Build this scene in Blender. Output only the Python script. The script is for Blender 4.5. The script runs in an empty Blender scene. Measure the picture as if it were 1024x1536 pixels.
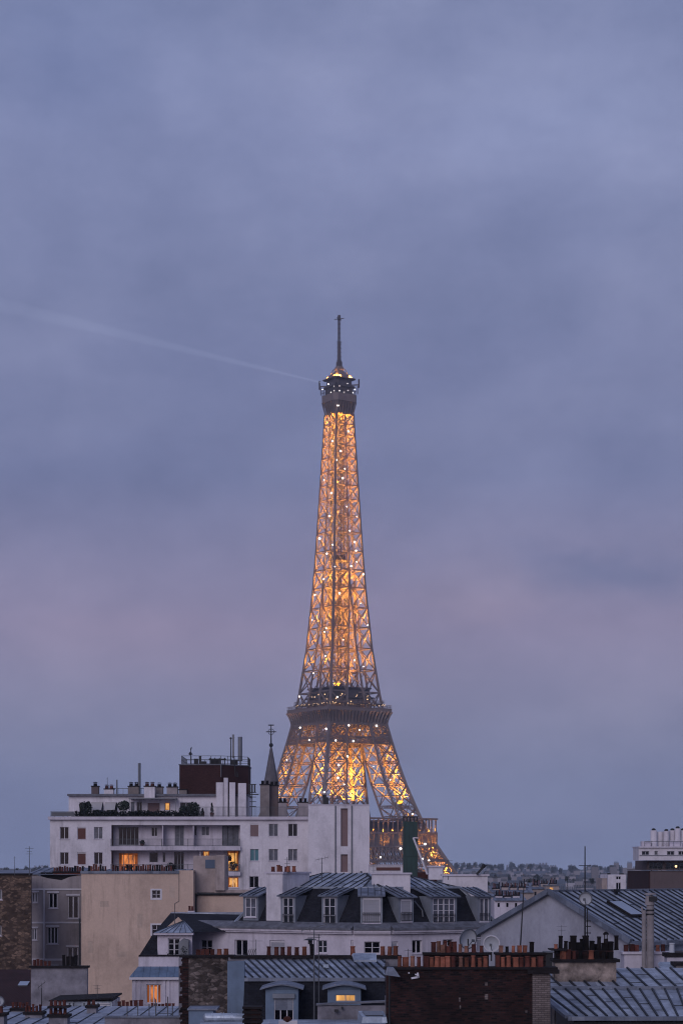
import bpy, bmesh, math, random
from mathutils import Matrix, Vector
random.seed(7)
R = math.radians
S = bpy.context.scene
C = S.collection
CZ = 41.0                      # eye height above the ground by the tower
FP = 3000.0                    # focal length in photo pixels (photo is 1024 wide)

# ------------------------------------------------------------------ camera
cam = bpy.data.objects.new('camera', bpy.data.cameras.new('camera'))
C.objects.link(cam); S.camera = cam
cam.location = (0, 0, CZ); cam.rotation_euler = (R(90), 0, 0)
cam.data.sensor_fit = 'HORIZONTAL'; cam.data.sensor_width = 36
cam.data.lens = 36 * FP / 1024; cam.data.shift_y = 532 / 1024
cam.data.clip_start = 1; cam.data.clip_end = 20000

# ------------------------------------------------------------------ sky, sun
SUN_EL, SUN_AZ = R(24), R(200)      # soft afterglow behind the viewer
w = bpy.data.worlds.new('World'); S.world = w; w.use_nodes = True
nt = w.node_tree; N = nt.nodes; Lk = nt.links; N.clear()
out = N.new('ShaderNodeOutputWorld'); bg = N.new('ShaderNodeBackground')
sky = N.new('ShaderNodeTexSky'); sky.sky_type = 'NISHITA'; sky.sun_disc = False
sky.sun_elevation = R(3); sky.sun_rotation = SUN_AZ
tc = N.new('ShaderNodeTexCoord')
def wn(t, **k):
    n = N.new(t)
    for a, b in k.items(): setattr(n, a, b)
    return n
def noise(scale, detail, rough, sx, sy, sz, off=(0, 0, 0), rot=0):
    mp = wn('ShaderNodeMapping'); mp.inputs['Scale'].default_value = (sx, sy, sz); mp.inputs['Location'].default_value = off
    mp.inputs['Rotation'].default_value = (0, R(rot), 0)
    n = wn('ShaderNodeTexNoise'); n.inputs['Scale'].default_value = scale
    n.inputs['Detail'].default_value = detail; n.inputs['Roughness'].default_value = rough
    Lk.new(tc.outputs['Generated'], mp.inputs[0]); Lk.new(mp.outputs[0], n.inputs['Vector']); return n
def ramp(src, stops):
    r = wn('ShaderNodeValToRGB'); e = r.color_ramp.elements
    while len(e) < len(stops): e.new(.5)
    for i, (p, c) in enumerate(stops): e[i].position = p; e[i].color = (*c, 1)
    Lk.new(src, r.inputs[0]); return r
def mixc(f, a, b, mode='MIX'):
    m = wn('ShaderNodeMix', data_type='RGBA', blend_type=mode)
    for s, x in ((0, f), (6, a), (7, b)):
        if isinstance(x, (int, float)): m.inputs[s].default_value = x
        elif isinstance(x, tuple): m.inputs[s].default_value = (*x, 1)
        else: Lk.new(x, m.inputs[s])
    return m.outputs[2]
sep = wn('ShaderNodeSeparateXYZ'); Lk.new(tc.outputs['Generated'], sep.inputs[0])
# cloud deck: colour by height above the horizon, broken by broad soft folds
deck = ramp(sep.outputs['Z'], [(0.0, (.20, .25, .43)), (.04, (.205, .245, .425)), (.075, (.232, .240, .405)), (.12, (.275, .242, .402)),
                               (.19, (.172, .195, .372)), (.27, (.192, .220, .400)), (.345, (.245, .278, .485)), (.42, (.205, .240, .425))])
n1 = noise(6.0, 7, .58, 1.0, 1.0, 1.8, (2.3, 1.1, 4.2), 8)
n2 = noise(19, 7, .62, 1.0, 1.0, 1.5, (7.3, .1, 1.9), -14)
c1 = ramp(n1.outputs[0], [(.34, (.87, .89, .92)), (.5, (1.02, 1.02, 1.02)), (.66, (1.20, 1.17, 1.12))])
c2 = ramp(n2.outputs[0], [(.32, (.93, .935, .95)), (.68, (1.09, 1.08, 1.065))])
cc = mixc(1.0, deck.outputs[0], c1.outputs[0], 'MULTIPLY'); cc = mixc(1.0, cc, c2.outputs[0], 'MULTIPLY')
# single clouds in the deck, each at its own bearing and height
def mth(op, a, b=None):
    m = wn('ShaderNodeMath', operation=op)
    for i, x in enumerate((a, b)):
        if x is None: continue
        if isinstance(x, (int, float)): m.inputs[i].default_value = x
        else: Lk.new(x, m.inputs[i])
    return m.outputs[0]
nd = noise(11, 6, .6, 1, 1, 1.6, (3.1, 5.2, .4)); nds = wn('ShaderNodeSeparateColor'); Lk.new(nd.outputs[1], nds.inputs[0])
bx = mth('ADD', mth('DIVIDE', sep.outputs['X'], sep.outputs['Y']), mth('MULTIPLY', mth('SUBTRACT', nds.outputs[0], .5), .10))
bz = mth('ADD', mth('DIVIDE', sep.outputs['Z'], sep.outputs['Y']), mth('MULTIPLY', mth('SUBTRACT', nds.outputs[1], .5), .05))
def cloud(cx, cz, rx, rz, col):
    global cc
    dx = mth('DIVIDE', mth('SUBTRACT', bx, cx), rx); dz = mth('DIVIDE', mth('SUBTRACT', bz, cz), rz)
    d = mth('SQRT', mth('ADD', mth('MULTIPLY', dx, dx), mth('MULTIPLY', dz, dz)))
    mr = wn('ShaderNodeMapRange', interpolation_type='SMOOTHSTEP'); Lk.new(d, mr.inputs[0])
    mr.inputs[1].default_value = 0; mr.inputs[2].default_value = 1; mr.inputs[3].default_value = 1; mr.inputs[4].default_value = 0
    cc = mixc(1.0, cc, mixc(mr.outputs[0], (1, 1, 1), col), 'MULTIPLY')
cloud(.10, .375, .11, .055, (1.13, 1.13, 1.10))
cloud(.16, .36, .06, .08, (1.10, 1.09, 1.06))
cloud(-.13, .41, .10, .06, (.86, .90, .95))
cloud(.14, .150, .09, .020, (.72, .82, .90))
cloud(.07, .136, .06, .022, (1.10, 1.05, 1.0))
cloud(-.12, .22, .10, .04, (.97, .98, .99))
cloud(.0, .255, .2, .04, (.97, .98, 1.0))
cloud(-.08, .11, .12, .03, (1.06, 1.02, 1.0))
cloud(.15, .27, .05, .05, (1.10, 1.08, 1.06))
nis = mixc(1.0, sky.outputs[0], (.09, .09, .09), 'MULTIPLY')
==
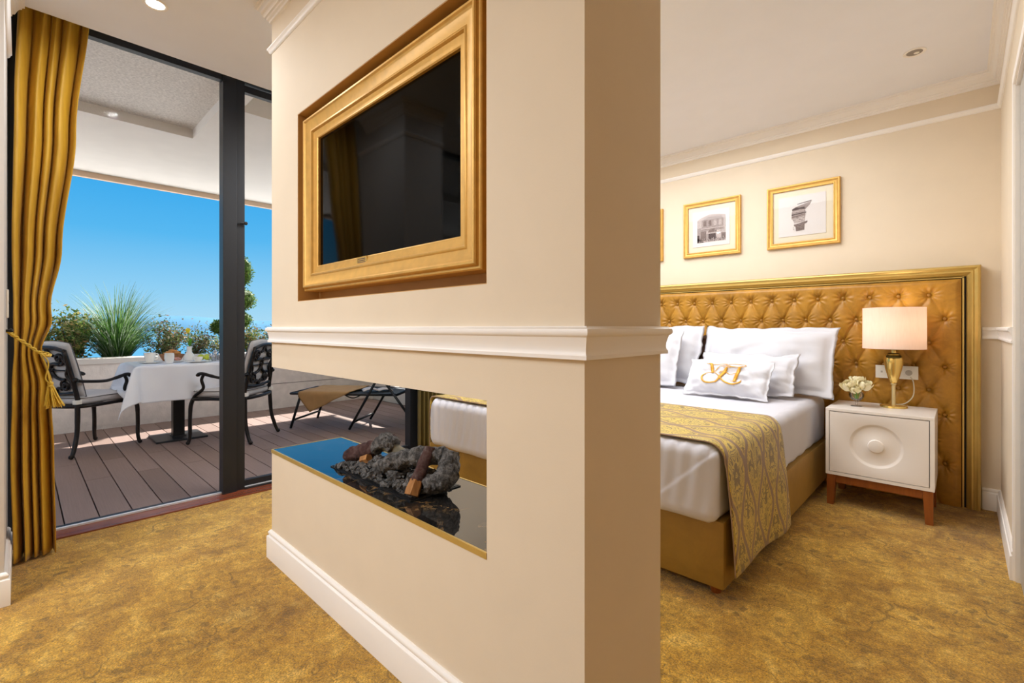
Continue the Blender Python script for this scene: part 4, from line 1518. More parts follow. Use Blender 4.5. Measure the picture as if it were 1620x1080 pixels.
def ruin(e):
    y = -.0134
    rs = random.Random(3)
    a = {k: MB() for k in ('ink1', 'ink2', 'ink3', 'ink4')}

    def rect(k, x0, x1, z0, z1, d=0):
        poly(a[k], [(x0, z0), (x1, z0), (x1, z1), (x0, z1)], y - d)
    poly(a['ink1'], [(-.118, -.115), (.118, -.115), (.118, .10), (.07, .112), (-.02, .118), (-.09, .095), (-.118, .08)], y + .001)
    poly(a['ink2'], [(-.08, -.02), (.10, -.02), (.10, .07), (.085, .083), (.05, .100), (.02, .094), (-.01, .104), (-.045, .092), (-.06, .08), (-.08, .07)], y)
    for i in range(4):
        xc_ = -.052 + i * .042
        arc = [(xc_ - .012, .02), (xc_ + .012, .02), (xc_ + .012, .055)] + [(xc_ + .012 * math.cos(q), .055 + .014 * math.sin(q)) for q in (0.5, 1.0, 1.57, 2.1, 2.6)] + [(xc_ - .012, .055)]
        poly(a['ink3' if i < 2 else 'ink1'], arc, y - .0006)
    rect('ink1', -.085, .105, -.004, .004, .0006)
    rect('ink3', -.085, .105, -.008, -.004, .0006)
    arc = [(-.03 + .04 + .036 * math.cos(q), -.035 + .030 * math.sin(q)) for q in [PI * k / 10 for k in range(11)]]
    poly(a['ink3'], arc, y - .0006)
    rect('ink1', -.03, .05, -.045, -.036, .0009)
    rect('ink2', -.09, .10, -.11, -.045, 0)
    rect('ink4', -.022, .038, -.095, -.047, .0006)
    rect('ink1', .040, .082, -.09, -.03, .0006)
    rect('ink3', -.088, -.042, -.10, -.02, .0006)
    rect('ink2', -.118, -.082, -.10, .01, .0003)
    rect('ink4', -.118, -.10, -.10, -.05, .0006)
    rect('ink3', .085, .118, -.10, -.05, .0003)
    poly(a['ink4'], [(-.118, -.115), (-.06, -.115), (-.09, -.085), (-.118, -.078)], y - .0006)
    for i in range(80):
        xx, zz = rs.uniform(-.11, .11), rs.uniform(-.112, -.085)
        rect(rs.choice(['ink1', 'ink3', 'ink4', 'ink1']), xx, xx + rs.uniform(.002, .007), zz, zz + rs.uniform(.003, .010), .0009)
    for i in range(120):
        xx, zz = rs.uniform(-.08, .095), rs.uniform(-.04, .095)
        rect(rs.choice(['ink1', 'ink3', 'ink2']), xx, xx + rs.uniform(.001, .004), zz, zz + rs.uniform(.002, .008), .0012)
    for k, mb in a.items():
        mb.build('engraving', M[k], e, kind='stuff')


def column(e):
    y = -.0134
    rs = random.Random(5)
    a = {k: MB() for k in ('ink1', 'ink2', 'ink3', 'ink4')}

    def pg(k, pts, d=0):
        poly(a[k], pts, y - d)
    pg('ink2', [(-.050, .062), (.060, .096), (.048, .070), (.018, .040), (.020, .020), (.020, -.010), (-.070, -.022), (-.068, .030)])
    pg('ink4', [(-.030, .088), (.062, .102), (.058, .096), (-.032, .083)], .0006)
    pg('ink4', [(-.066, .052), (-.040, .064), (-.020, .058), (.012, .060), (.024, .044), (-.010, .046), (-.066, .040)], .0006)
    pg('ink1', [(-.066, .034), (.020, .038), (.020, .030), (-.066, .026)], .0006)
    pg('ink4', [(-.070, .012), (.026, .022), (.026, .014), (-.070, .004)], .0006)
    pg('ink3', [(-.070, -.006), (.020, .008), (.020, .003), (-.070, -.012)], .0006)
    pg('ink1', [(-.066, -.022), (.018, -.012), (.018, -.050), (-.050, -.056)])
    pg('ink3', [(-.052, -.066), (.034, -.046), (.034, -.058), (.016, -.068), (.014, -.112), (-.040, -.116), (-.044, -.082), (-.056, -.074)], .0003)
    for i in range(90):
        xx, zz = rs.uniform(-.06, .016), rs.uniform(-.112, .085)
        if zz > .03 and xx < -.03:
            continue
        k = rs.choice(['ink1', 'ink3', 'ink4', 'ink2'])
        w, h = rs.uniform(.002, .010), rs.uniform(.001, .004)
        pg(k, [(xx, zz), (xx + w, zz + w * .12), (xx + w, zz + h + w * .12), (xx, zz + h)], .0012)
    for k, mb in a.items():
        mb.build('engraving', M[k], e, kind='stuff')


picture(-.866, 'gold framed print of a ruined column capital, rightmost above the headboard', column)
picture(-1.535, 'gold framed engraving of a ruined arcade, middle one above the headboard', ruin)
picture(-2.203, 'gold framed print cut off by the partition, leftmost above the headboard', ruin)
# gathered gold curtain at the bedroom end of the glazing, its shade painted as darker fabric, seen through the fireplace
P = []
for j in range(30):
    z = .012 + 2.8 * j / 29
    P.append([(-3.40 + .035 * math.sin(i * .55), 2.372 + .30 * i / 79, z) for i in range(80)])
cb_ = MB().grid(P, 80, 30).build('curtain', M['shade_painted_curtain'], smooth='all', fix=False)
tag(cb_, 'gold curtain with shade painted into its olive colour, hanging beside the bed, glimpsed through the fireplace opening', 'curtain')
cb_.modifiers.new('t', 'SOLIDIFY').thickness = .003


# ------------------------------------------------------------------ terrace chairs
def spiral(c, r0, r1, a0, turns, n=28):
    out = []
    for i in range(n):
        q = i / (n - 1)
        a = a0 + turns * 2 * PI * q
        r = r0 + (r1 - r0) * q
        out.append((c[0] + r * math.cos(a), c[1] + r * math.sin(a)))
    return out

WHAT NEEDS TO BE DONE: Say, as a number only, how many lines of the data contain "were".

ANSWER FOR THIS EXERCISE: 2